Rhule and transfer recruits
For example, Ohio State coaches went to see Alabama safety Caleb Downs this year before he transferred to Ohio State, among other examples. Downs already knew the Ohio State coaches from his high school recruitment.
Likewise, Rhule previously served as head coach at Baylor, where he recruited offensive lineman Micah Mazzccua and wide receiver Josh Fleeks. Both transferred to Nebraska after Rhule was hired there.
“Sometimes part of this concept of going out and knowing all the high school coaches and seeing people, sometimes those are the student-athletes who eventually transfer back to you,” Rhule said. “To me these things aren’t always linear. They’re not always that exact recruiting class.”
Rhule said he hasn’t visited many transfer recruits off-campus but that his limited recruiting of transfers has benefited from his previous visits to see high school players.
“The portal is so fast,” Rhule said. “Normally you’re flying them in. A lot of them I had previous connections to. We took Micah Mazzccua this year, and we visited him out of high school.”
Sanders to visit Rhule in September
Sanders, a Pro Football Hall of Famer, might be the only coach in America who can rely on his fame alone as a magnet to attract recruits to campus and who doesn’t necessarily “need” to go on the road to make an impression with recruits and their families.
“I really, truly in all my heart believe that parents don’t want me at (their) house,” Sanders said in an unsolicited speech about the topic March 20. “They want to come see my house. They want to see how I live, how I get down. They want to see what I’ve got going on, what God has done in my life.”
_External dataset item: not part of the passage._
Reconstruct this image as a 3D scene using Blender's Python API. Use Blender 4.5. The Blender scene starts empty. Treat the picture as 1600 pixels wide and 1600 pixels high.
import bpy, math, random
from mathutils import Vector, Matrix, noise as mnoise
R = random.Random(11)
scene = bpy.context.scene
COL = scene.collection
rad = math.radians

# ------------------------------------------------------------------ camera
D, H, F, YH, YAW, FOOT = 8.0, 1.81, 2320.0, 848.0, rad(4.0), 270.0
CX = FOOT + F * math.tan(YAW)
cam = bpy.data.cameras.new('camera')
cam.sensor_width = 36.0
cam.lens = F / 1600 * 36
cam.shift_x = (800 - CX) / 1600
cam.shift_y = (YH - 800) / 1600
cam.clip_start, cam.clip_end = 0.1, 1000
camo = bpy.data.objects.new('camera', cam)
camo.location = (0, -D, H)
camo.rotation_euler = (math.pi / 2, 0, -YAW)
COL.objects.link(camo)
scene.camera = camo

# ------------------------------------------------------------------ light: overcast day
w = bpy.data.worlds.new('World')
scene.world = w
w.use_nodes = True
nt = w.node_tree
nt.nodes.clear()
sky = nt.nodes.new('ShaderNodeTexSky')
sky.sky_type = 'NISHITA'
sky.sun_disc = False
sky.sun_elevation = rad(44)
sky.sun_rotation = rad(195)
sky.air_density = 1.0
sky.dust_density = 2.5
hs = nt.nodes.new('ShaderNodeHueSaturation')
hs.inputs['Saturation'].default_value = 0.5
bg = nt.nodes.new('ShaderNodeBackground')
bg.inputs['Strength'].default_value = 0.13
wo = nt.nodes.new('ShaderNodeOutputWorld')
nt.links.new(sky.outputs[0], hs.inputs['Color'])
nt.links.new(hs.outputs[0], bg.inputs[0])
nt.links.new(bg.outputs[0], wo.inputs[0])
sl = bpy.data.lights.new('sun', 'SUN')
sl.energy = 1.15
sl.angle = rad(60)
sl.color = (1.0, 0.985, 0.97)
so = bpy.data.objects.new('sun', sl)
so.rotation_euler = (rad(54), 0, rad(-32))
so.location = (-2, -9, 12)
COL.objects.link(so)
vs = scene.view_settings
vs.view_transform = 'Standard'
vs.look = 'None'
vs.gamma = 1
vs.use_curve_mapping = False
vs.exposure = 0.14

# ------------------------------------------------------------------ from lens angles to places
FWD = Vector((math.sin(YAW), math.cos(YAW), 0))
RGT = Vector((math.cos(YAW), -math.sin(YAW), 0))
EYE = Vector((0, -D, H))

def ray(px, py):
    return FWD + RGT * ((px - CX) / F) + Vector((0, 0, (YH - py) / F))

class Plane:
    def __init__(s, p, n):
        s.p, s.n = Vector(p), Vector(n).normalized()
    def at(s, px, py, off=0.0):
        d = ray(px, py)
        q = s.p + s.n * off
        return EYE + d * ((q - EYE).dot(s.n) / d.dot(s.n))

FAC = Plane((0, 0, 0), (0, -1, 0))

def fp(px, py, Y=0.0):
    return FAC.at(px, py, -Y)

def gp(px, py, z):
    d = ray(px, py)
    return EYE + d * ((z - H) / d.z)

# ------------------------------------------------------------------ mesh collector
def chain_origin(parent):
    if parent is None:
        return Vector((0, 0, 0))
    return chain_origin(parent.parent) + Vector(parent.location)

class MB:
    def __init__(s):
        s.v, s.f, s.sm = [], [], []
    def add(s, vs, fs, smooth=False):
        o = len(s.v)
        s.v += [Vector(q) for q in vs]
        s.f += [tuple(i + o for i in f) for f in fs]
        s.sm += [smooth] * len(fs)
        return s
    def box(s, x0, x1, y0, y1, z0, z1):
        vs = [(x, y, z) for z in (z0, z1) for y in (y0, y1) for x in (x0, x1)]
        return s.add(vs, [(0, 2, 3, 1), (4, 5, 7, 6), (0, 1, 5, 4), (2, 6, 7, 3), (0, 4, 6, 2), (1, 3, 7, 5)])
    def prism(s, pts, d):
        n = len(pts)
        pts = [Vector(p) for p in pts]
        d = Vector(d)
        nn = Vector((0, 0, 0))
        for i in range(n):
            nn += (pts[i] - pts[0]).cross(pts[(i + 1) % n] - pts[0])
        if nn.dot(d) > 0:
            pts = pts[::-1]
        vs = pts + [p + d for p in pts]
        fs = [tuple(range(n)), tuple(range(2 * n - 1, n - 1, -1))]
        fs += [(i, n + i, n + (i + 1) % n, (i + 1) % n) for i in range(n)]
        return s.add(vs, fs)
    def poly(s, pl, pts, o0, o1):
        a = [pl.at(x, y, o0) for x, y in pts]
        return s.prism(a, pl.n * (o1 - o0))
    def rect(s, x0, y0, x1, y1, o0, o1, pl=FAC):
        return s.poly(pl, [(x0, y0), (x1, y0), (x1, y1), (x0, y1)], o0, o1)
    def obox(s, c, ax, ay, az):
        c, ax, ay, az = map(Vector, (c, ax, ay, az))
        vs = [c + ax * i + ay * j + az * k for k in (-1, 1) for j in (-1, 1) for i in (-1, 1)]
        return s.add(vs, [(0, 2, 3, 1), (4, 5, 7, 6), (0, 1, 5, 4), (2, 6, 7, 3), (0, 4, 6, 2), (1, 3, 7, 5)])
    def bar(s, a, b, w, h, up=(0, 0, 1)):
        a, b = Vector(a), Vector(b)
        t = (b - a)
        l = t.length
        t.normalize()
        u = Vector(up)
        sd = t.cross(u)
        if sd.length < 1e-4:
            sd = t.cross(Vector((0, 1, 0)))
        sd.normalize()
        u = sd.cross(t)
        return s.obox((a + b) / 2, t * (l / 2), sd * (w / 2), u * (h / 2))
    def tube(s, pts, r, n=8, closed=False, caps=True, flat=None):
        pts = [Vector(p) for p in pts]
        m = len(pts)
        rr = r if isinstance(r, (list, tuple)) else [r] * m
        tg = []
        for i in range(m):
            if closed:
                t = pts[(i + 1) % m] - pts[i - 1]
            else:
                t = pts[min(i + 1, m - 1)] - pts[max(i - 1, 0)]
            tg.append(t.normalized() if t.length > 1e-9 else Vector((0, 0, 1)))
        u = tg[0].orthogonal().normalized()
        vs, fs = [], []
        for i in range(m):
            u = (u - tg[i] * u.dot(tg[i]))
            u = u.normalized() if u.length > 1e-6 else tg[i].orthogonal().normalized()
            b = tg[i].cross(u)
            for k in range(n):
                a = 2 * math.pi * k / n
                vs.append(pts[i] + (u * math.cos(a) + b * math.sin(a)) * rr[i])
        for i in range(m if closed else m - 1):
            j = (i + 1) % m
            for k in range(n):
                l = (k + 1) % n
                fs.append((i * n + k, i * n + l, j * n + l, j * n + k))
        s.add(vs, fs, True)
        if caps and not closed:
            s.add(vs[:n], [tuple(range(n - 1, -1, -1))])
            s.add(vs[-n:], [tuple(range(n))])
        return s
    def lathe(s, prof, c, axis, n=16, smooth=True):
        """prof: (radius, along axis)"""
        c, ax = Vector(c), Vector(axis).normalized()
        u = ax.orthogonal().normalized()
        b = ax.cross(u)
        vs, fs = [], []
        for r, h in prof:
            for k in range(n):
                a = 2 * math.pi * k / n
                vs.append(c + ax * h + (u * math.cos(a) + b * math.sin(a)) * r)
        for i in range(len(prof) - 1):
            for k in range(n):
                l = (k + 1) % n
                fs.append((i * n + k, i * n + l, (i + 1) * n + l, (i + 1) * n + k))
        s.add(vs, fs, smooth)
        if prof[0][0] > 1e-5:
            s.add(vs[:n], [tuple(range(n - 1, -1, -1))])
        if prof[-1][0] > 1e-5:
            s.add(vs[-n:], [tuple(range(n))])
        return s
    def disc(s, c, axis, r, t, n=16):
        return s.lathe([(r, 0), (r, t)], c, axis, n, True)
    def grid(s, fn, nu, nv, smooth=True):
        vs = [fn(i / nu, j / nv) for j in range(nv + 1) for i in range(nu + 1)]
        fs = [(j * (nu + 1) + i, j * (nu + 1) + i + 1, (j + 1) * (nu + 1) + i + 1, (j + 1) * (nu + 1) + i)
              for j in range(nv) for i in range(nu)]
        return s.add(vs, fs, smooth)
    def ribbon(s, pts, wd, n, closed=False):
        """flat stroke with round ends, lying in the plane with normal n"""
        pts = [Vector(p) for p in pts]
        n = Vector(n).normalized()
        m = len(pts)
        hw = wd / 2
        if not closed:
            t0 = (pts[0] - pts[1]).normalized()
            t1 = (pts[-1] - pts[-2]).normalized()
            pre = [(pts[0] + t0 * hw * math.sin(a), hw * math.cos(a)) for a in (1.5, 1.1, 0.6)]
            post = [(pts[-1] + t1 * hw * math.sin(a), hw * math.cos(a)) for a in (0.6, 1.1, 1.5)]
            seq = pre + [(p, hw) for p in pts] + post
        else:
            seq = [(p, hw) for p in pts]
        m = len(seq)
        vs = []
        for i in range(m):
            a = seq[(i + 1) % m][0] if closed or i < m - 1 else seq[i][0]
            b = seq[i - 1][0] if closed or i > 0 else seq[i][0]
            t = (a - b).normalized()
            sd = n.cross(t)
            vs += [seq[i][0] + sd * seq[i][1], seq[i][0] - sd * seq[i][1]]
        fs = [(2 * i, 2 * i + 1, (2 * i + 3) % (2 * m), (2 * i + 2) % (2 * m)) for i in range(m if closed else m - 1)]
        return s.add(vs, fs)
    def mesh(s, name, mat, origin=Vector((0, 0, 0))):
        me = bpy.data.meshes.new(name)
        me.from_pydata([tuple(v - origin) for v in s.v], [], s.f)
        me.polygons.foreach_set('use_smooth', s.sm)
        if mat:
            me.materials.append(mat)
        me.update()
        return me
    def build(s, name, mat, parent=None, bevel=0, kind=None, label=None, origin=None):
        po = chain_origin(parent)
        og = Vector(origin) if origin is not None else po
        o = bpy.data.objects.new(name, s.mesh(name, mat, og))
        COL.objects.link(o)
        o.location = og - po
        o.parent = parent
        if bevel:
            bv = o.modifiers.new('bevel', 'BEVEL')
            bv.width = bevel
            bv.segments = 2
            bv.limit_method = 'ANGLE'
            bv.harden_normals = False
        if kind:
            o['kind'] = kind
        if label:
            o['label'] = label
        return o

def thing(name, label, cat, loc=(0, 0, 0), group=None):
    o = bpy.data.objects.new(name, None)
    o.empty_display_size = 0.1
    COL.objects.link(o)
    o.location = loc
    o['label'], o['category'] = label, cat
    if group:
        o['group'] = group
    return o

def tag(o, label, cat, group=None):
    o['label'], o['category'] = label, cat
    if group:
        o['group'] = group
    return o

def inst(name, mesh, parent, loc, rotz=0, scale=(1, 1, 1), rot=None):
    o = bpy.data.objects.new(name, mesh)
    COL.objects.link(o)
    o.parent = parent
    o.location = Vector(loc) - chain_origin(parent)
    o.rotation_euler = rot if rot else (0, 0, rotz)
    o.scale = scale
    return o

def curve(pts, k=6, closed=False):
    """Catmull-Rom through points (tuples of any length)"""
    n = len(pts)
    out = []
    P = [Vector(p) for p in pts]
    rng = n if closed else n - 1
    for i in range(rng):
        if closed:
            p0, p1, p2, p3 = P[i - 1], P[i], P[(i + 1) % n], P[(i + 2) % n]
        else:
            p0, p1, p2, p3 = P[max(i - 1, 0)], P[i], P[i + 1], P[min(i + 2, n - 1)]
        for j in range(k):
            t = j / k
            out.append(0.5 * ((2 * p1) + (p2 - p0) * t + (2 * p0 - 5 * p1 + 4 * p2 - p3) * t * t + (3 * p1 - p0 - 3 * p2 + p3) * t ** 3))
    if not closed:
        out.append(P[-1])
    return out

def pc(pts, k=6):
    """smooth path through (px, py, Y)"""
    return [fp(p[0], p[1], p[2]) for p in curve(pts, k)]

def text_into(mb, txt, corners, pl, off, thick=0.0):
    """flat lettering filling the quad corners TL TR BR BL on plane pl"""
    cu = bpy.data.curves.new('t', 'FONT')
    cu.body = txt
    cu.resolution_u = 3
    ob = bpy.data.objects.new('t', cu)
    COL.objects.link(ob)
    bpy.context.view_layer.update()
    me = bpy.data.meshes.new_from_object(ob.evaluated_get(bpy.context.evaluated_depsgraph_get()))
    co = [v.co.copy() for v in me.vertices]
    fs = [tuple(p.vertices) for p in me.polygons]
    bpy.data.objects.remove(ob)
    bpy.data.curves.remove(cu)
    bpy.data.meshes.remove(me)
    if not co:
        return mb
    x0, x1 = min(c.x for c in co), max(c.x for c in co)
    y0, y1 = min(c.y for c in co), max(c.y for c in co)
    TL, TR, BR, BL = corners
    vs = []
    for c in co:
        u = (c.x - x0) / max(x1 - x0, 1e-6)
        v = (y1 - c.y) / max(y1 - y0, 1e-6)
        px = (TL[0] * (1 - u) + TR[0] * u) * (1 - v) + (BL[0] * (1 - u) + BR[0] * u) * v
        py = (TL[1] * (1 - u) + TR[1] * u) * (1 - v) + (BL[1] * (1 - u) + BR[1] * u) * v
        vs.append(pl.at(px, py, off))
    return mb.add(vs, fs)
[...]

It’s not clear if Sanders has literally brought recruits to his home or just the Boulder campus.
Rhule said he wants his recruits to visit both.
“As many people as possible that are coming to play for us, I want to be in their home,” Rhule said. “When they come on a visit here, I want them to come see our campus. I also want them to come to our home and meet my wife and meet my kids.”
Even Sanders himself will pay a different sort of visit to Rhule later this year. Nebraska hosts Colorado in Lincoln Sept. 7.